Vattiyoorkavu residents plan road blockade

Staff Reporter

KWA supplies over 25 tanker loads of water to affected areas daily



Water Woes: A couple of buckets of water a day - that is what families living in Malamukal are forced to make do with as the supply under the Vattiyoorkavu drinking water scheme is yet to resume. Photo: S. Mahinsha

THIRUVANANTHAPURAM: Residents of the Vattiyoorkavu panchayat have decided to block the road at Vattiyoorkavu junction on May 18 to demand immediate restoration of water supply from the pump house at Manalayam. The continuing disruption of supply through the Vattiyoorkavu drinking water scheme has prompted the residents to stage a stir.

The president of the Vattiyoorkavu grama panchayat, Ambika Kumari, said here today that a joint action council has been formed to carry out agitations for this purpose. "All political parties and residents' associations stand united on the issue. The Government and everybody else involved are taking the public for a ride," she said.

The flow of leachate — fluids seeping from garbage mounds — from the dumping yard of the city's garbage treatment plant at Vilappilsala into a rivulet feeding the river Karamana had forced the Kerala Water Authority (KWA) to shut down supply of water to about 3,500 households in the panchayat on April 17.

Tests carried out

Tests carried out by the KWA and the State Pollution Control Board (PCB) at that time had found that water downstream from the place where the leachate-laden rivulet empties into the river was unsuitable for drinking even after treatment and filtration. According to the chairman of the PCB, G. Rajmohan, the water reaching the pump house at Manalayam is still unfit for human consumption. The PCB has issued notices to the treatment plant management and to the City Corporation for failing to contain the leakage of leachate from the plant, he added.

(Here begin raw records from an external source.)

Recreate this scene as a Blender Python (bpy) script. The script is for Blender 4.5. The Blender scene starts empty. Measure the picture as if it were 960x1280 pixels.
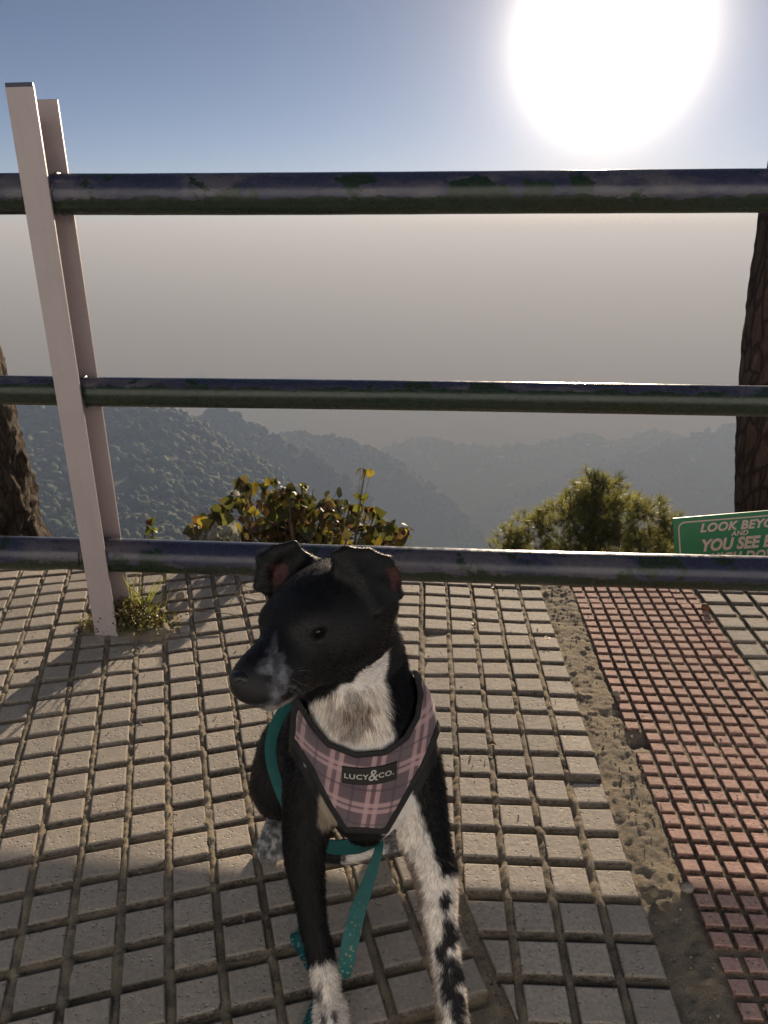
import bpy, math, random
import numpy as np
from mathutils import Vector, Matrix
random.seed(7); RNG = np.random.default_rng(7)
R = math.radians
S = bpy.context.scene
COL = S.collection

# ------------------------------------------------------------------ view constants (eye height 1.03 m)
FPX, PITCH, EYE = 956.6, .3479, 1.0345
def ray(x, y):
    u = (x-480)/FPX; v = -(y-640)/FPX
    return (u, math.cos(PITCH)+v*math.sin(PITCH), -math.sin(PITCH)+v*math.cos(PITCH))
def at(x, y, Y):
    d = ray(x, y); k = Y/d[1]
    return Vector((d[0]*k, Y, d[2]*k+EYE))
def gnd(x, y, z=0.):
    d = ray(x, y); k = (z-EYE)/d[2]
    return Vector((d[0]*k, d[1]*k, z))
def front_plane(P):      # design plane in front of the dog used to cut the harness and lay the coat patches
    X, Y, Z = P[:, 0], P[:, 1], P[:, 2]-EYE
    fw = Y*math.cos(PITCH)-Z*math.sin(PITCH); up = Y*math.sin(PITCH)+Z*math.cos(PITCH)
    return 480+FPX*X/fw, 640-FPX*up/fw

# ------------------------------------------------------------------ helpers
def tag(o, label=None, cat=None, group=None, kind=None):
    if label: o['label'] = label
    if cat: o['category'] = cat
    if group: o['group'] = group
    if kind: o['kind'] = kind
    return o
def empty(name, loc=(0, 0, 0), rz=0):
    o = bpy.data.objects.new(name, None); COL.objects.link(o)
    o.location = loc; o.rotation_euler = (0, 0, rz); o.empty_display_size = .1
    return o
def link(name, me, mat=None, parent=None):
    o = bpy.data.objects.new(name, me); COL.objects.link(o)
    if mat is not None: me.materials.append(mat)
    if parent is not None: o.parent = parent
    return o
def mesh_np(name, V, quads=None, tris=None, smooth=False, attrs=None):
    """fast mesh from numpy arrays"""
    V = np.asarray(V, dtype=np.float32)
    me = bpy.data.meshes.new(name)
    nq = 0 if quads is None else len(quads); nt = 0 if tris is None else len(tris)
    loops = []
    if nq: loops.append(np.asarray(quads, dtype=np.int32).ravel())
    if nt: loops.append(np.asarray(tris, dtype=np.int32).ravel())
    L = np.concatenate(loops)
    starts = np.concatenate([np.arange(nq)*4, nq*4+np.arange(nt)*3]).astype(np.int32)
    me.vertices.add(len(V)); me.vertices.foreach_set('co', V.ravel())
    me.loops.add(len(L)); me.loops.foreach_set('vertex_index', L)
    me.polygons.add(nq+nt); me.polygons.foreach_set('loop_start', starts)
    me.update(calc_edges=True)
    if smooth: me.polygons.foreach_set('use_smooth', np.ones(nq+nt, dtype=bool))
    for k, a in (attrs or {}).items():
        a = np.asarray(a, dtype=np.float32)
        if a.ndim == 1:
            at_ = me.attributes.new(k, 'FLOAT', 'POINT'); at_.data.foreach_set('value', a)
        else:
            if a.shape[1] == 3: a = np.concatenate([a, np.ones((len(a), 1), np.float32)], 1)
            at_ = me.attributes.new(k, 'FLOAT_COLOR', 'POINT'); at_.data.foreach_set('color', a.ravel())
    me.validate(); me.update()
    return me
class MB:
    def __init__(s): s.v = []; s.f = []; s.c = []
    def add(s, vs, fs, c=None):
        n = len(s.v); s.v += [tuple(v) for v in vs]; s.f += [tuple(i+n for i in f) for f in fs]
        s.c += [c if c is not None else (1, 1, 1)]*len(vs)
    def box(s, c, h, M=None, bev=0., col=None):
        vs = []
        b = bev
        if b <= 0:
            vs = [(c[0]+sx*h[0], c[1]+sy*h[1], c[2]+sz*h[2]) for sz in (-1, 1) for sy in (-1, 1) for sx in (-1, 1)]
            fs = [(0, 2, 3, 1), (4, 5, 7, 6), (0, 1, 5, 4), (2, 6, 7, 3), (0, 4, 6, 2), (1, 3, 7, 5)]
        else:
            rings = []
            def ring(z, i):
                x, y = h[0]-i, h[1]-i; k = b*.6
                return [(x, -y+k, z), (x, y-k, z), (x-k, y, z), (-x+k, y, z), (-x, y-k, z), (-x, -y+k, z), (-x+k, -y, z), (x-k, -y, z)]
            for z, i in ((-h[2], b), (-h[2]+b, 0), (h[2]-b, 0), (h[2], b)): rings.append(ring(z, i))
            vs = [(c[0]+p[0], c[1]+p[1], c[2]+p[2]) for r in rings for p in r]
            fs = [tuple(range(7, -1, -1)), tuple(range(24, 32))]
            for r in range(3):
                for i in range(8):
                    j = (i+1) % 8
                    fs.append((r*8+i, r*8+j, r*8+8+j, r*8+8+i))
        if M is not None: vs = [M @ Vector(v) for v in vs]
        s.add(vs, fs, col)
    def tube(s, pts, rad, n=10, cap=True, col=None, wob=0.):
        pts = [Vector(p) for p in pts]; m = len(pts)
        if not hasattr(rad, '__len__'): rad = [rad]*m
        t = (pts[1]-pts[0]).normalized()
        a = t.orthogonal().normalized(); vs = []; fs = []
        for i in range(m):
            t2 = (pts[min(i+1, m-1)]-pts[max(i-1, 0)]).normalized()
            a = (a-t2*a.dot(t2)).normalized(); b = t2.cross(a)
            for k in range(n):
                w = 2*math.pi*k/n; r = rad[i]*(1+wob*random.uniform(-1, 1))
                vs.append(pts[i]+a*math.cos(w)*r+b*math.sin(w)*r)
        for i in range(m-1):
            for k in range(n):
                l = (k+1) % n
                fs.append((i*n+k, i*n+l, i*n+n+l, i*n+n+k))
        if cap: fs += [tuple(range(n-1, -1, -1)), tuple(range((m-1)*n, m*n))]
        s.add(vs, fs, col)
    def build(s, name, mat, parent=None, smooth=False, colattr=None, sharp=None):
        me = bpy.data.meshes.new(name); me.from_pydata(s.v, [], s.f); me.update()
        if smooth:
            me.polygons.foreach_set('use_smooth', [True]*len(me.polygons))
            if sharp is not None: me.set_sharp_from_angle(angle=sharp)
        if colattr:
            a = me.attributes.new(colattr, 'FLOAT_COLOR', 'POINT')
            a.data.foreach_set('color', np.array([(*c, 1) for c in s.c], dtype=np.float32).ravel())
        return link(name, me, mat, parent)

# value noise -------------------------------------------------------
_H = RNG.random((64, 64, 64)).astype(np.float32)
def vnoise(P, scale=1., off=0.):
    Q = np.asarray(P, dtype=np.float64)*scale+off+1000.
    i = np.floor(Q).astype(np.int64); f = Q-i; f = f*f*(3-2*f); i &= 63; j = (i+1) & 63
    x0, y0, z0, x1, y1, z1 = i[..., 0], i[..., 1], i[..., 2], j[..., 0], j[..., 1], j[..., 2]
    fx, fy, fz = f[..., 0], f[..., 1], f[..., 2]
    L = lambda a, b, t: a+(b-a)*t
    return L(L(L(_H[x0, y0, z0], _H[x1, y0, z0], fx), L(_H[x0, y1, z0], _H[x1, y1, z0], fx), fy),
             L(L(_H[x0, y0, z1], _H[x1, y0, z1], fx), L(_H[x0, y1, z1], _H[x1, y1, z1], fx), fy), fz)
def fbm(P, scale=1., oct=4, off=0.):
    r = 0; a = .5
    for k in range(oct): r = r+a*(vnoise(P, scale*2**k, off+k*7.3)-.5); a *= .5
    return r      # about -.5 .. .5
def smooth01(x, a, b):
    t = np.clip((x-a)/(b-a), 0, 1); return t*t*(3-2*t)

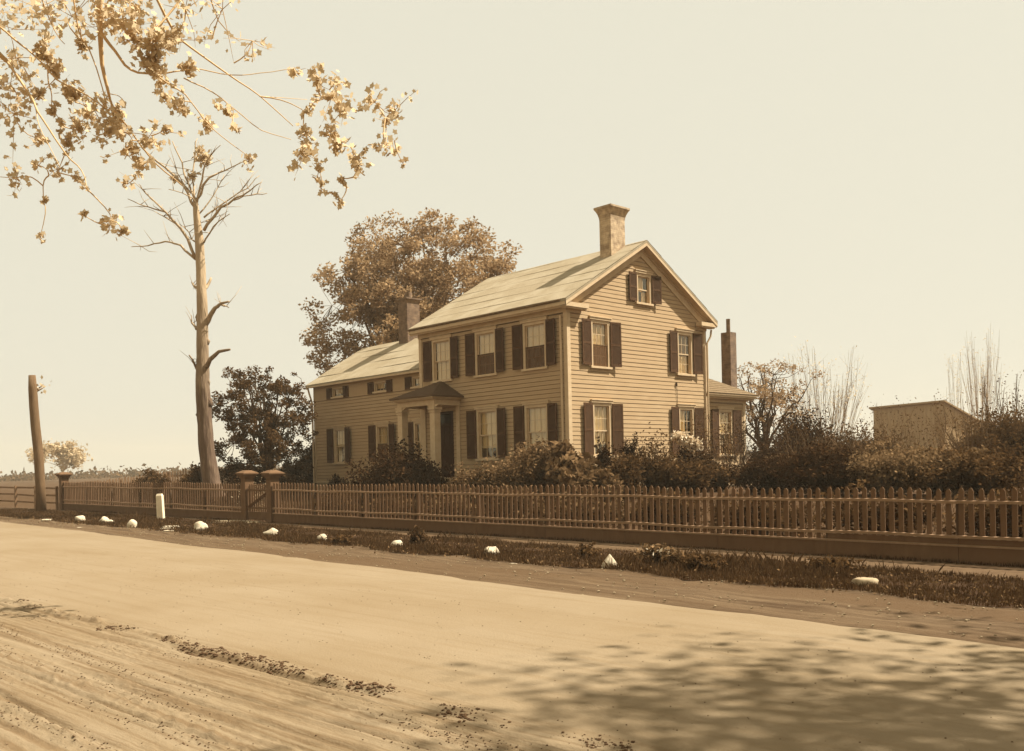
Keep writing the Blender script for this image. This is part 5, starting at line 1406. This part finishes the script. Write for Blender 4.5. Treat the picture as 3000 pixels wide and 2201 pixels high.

Though the KWA is supplying over 25 tanker loads of water to the affected areas daily and has diverted some water from other pumping stations in suburban areas, this has proved insufficient to meet the requirements of the scheme's service areas that used to get 3.6 million litres of water a day. At present, getting a few buckets of water from a water tanker is considered a luxury, especially in areas such as Malamukal where there was shortage of water even when the scheme was operational.

Local residents are also angry that though the Water Resources Minister, Thiruvanchoor Radhakrishnan, convened a meeting on April 20 to `solve' the issue, no follow-up action has been taken to contain the overflow of leachate. Moreover, the decision taken at the meeting to request funds from the Capital Region Development Programme for supplying water through tankers is also seen as an indication that neither the Government nor the Corporation is willing to pay for setting right the leachate problem.